Quote the whole listing verbatim.

### Information shown
_ _ _ _ _ _ _

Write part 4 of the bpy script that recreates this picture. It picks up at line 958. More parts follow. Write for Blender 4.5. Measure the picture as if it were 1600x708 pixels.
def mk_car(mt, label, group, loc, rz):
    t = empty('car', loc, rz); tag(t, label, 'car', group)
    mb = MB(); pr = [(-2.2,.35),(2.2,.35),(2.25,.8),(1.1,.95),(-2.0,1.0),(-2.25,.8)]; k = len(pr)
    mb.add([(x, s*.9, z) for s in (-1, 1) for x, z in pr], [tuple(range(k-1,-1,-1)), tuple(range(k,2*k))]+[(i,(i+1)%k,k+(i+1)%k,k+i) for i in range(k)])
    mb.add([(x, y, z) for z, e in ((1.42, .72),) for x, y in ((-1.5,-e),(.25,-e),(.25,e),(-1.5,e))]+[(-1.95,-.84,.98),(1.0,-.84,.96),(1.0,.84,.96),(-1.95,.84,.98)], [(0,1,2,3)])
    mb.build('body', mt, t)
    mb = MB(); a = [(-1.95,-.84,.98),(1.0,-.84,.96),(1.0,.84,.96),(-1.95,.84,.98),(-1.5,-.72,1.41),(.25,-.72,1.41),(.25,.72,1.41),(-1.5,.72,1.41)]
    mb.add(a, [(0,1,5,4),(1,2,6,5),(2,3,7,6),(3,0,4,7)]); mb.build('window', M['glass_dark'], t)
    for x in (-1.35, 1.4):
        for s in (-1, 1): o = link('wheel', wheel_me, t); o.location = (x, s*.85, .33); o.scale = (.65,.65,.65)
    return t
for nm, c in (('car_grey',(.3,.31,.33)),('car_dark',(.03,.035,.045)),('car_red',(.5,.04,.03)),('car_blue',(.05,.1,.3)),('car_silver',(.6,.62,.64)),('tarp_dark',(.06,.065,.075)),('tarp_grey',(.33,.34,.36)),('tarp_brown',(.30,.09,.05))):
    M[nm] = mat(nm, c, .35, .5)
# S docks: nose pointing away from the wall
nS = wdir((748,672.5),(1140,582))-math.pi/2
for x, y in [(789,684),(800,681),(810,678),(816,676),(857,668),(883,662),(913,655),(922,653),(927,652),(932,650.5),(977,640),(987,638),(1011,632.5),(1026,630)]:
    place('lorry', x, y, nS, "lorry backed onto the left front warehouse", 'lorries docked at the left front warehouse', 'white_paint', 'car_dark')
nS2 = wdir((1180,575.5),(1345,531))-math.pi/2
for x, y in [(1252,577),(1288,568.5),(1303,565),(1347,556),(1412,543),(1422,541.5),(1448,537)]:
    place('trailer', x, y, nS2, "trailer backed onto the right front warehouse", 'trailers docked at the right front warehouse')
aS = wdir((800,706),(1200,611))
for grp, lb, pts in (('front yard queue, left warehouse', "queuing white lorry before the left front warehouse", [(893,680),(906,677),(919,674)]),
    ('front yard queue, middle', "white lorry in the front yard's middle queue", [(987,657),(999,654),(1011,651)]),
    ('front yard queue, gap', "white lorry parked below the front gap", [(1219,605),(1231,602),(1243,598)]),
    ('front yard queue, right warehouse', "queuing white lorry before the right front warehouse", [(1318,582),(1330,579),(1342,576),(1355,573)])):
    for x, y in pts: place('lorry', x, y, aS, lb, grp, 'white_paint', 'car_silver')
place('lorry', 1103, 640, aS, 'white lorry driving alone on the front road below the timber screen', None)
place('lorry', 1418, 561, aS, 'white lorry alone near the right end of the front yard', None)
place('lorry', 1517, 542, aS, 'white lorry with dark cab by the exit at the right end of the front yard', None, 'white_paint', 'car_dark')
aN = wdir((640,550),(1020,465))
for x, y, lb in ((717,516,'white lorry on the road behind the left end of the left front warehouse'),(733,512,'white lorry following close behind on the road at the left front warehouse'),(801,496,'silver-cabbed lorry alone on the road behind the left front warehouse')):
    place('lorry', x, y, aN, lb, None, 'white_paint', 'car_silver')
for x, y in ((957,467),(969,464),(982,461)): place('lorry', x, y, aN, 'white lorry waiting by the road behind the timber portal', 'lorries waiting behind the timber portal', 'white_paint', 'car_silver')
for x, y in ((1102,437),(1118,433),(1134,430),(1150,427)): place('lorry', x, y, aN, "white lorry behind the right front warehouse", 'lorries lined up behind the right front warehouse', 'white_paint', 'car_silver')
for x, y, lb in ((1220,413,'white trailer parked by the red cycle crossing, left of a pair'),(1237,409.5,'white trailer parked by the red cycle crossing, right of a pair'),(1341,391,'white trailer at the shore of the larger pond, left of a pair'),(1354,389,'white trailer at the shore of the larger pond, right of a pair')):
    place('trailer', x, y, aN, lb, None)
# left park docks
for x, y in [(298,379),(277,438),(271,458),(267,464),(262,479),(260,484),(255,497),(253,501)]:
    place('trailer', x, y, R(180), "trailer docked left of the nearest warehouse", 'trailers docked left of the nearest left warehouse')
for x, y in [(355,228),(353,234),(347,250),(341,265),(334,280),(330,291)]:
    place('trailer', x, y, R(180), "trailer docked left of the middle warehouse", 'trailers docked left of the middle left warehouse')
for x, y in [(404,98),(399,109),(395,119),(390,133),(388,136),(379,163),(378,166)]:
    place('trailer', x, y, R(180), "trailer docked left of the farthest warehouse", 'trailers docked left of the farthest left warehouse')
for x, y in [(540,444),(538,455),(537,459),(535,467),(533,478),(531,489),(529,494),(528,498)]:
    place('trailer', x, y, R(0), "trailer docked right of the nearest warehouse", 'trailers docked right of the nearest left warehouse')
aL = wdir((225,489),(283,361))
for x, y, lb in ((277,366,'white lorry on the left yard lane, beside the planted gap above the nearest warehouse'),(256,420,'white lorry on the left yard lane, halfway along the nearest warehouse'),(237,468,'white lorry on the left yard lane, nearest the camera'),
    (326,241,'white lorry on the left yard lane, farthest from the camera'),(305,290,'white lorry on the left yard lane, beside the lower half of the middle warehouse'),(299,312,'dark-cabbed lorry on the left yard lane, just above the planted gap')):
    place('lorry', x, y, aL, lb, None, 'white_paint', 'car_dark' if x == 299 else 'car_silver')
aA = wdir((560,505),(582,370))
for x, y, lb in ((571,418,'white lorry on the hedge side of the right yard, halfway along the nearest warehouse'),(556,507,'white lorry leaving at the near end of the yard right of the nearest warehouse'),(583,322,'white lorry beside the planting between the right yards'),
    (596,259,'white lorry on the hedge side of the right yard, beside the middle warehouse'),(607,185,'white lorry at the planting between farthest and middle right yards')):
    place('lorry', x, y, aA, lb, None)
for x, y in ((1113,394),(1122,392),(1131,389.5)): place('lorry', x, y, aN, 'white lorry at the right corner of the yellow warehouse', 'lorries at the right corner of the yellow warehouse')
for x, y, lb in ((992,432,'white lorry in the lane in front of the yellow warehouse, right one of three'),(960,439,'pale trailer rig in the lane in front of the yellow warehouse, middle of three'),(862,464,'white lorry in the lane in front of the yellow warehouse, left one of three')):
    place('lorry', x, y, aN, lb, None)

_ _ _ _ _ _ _

### Task result
Write part 4 of the bpy script that recreates this picture. It picks up at line 958. More parts follow. Write for Blender 4.5. Measure the picture as if it were 1600x708 pixels.
def mk_car(mt, label, group, loc, rz):
    t = empty('car', loc, rz); tag(t, label, 'car', group)
    mb = MB(); pr = [(-2.2,.35),(2.2,.35),(2.25,.8),(1.1,.95),(-2.0,1.0),(-2.25,.8)]; k = len(pr)
    mb.add([(x, s*.9, z) for s in (-1, 1) for x, z in pr], [tuple(range(k-1,-1,-1)), tuple(range(k,2*k))]+[(i,(i+1)%k,k+(i+1)%k,k+i) for i in range(k)])
    mb.add([(x, y, z) for z, e in ((1.42, .72),) for x, y in ((-1.5,-e),(.25,-e),(.25,e),(-1.5,e))]+[(-1.95,-.84,.98),(1.0,-.84,.96),(1.0,.84,.96),(-1.95,.84,.98)], [(0,1,2,3)])
    mb.build('body', mt, t)
    mb = MB(); a = [(-1.95,-.84,.98),(1.0,-.84,.96),(1.0,.84,.96),(-1.95,.84,.98),(-1.5,-.72,1.41),(.25,-.72,1.41),(.25,.72,1.41),(-1.5,.72,1.41)]
    mb.add(a, [(0,1,5,4),(1,2,6,5),(2,3,7,6),(3,0,4,7)]); mb.build('window', M['glass_dark'], t)
    for x in (-1.35, 1.4):
        for s in (-1, 1): o = link('wheel', wheel_me, t); o.location = (x, s*.85, .33); o.scale = (.65,.65,.65)
    return t
for nm, c in (('car_grey',(.3,.31,.33)),('car_dark',(.03,.035,.045)),('car_red',(.5,.04,.03)),('car_blue',(.05,.1,.3)),('car_silver',(.6,.62,.64)),('tarp_dark',(.06,.065,.075)),('tarp_grey',(.33,.34,.36)),('tarp_brown',(.30,.09,.05))):
    M[nm] = mat(nm, c, .35, .5)
# S docks: nose pointing away from the wall
nS = wdir((748,672.5),(1140,582))-math.pi/2
for x, y in [(789,684),(800,681),(810,678),(816,676),(857,668),(883,662),(913,655),(922,653),(927,652),(932,650.5),(977,640),(987,638),(1011,632.5),(1026,630)]:
    place('lorry', x, y, nS, "lorry backed onto the left front warehouse", 'lorries docked at the left front warehouse', 'white_paint', 'car_dark')
nS2 = wdir((1180,575.5),(1345,531))-math.pi/2
for x, y in [(1252,577),(1288,568.5),(1303,565),(1347,556),(1412,543),(1422,541.5),(1448,537)]:
    place('trailer', x, y, nS2, "trailer backed onto the right front warehouse", 'trailers docked at the right front warehouse')
aS = wdir((800,706),(1200,611))
for grp, lb, pts in (('front yard queue, left warehouse', "queuing white lorry before the left front warehouse", [(893,680),(906,677),(919,674)]),
    ('front yard queue, middle', "white lorry in the front yard's middle queue", [(987,657),(999,654),(1011,651)]),
    ('front yard queue, gap', "white lorry parked below the front gap", [(1219,605),(1231,602),(1243,598)]),
    ('front yard queue, right warehouse', "queuing white lorry before the right front warehouse", [(1318,582),(1330,579),(1342,576),(1355,573)])):
    for x, y in pts: place('lorry', x, y, aS, lb, grp, 'white_paint', 'car_silver')
place('lorry', 1103, 640, aS, 'white lorry driving alone on the front road below the timber screen', None)
place('lorry', 1418, 561, aS, 'white lorry alone near the right end of the front yard', None)
place('lorry', 1517, 542, aS, 'white lorry with dark cab by the exit at the right end of the front yard', None, 'white_paint', 'car_dark')
aN = wdir((640,550),(1020,465))
for x, y, lb in ((717,516,'white lorry on the road behind the left end of the left front warehouse'),(733,512,'white lorry following close behind on the road at the left front warehouse'),(801,496,'silver-cabbed lorry alone on the road behind the left front warehouse')):
    place('lorry', x, y, aN, lb, None, 'white_paint', 'car_silver')
for x, y in ((957,467),(969,464),(982,461)): place('lorry', x, y, aN, 'white lorry waiting by the road behind the timber portal', 'lorries waiting behind the timber portal', 'white_paint', 'car_silver')
for x, y in ((1102,437),(1118,433),(1134,430),(1150,427)): place('lorry', x, y, aN, "white lorry behind the right front warehouse", 'lorries lined up behind the right front warehouse', 'white_paint', 'car_silver')
for x, y, lb in ((1220,413,'white trailer parked by the red cycle crossing, left of a pair'),(1237,409.5,'white trailer parked by the red cycle crossing, right of a pair'),(1341,391,'white trailer at the shore of the larger pond, left of a pair'),(1354,389,'white trailer at the shore of the larger pond, right of a pair')):
    place('trailer', x, y, aN, lb, None)
# left park docks
for x, y in [(298,379),(277,438),(271,458),(267,464),(262,479),(260,484),(255,497),(253,501)]:
    place('trailer', x, y, R(180), "trailer docked left of the nearest warehouse", 'trailers docked left of the nearest left warehouse')
for x, y in [(355,228),(353,234),(347,250),(341,265),(334,280),(330,291)]:
    place('trailer', x, y, R(180), "trailer docked left of the middle warehouse", 'trailers docked left of the middle left warehouse')
for x, y in [(404,98),(399,109),(395,119),(390,133),(388,136),(379,163),(378,166)]:
    place('trailer', x, y, R(180), "trailer docked left of the farthest warehouse", 'trailers docked left of the farthest left warehouse')
for x, y in [(540,444),(538,455),(537,459),(535,467),(533,478),(531,489),(529,494),(528,498)]:
    place('trailer', x, y, R(0), "trailer docked right of the nearest warehouse", 'trailers docked right of the nearest left warehouse')
aL = wdir((225,489),(283,361))
for x, y, lb in ((277,366,'white lorry on the left yard lane, beside the planted gap above the nearest warehouse'),(256,420,'white lorry on the left yard lane, halfway along the nearest warehouse'),(237,468,'white lorry on the left yard lane, nearest the camera'),
    (326,241,'white lorry on the left yard lane, farthest from the camera'),(305,290,'white lorry on the left yard lane, beside the lower half of the middle warehouse'),(299,312,'dark-cabbed lorry on the left yard lane, just above the planted gap')):
    place('lorry', x, y, aL, lb, None, 'white_paint', 'car_dark' if x == 299 else 'car_silver')
aA = wdir((560,505),(582,370))
for x, y, lb in ((571,418,'white lorry on the hedge side of the right yard, halfway along the nearest warehouse'),(556,507,'white lorry leaving at the near end of the yard right of the nearest warehouse'),(583,322,'white lorry beside the planting between the right yards'),
    (596,259,'white lorry on the hedge side of the right yard, beside the middle warehouse'),(607,185,'white lorry at the planting between farthest and middle right yards')):
    place('lorry', x, y, aA, lb, None)
for x, y in ((1113,394),(1122,392),(1131,389.5)): place('lorry', x, y, aN, 'white lorry at the right corner of the yellow warehouse', 'lorries at the right corner of the yellow warehouse')
for x, y, lb in ((992,432,'white lorry in the lane in front of the yellow warehouse, right one of three'),(960,439,'pale trailer rig in the lane in front of the yellow warehouse, middle of three'),(862,464,'white lorry in the lane in front of the yellow warehouse, left one of three')):
    place('lorry', x, y, aN, lb, None)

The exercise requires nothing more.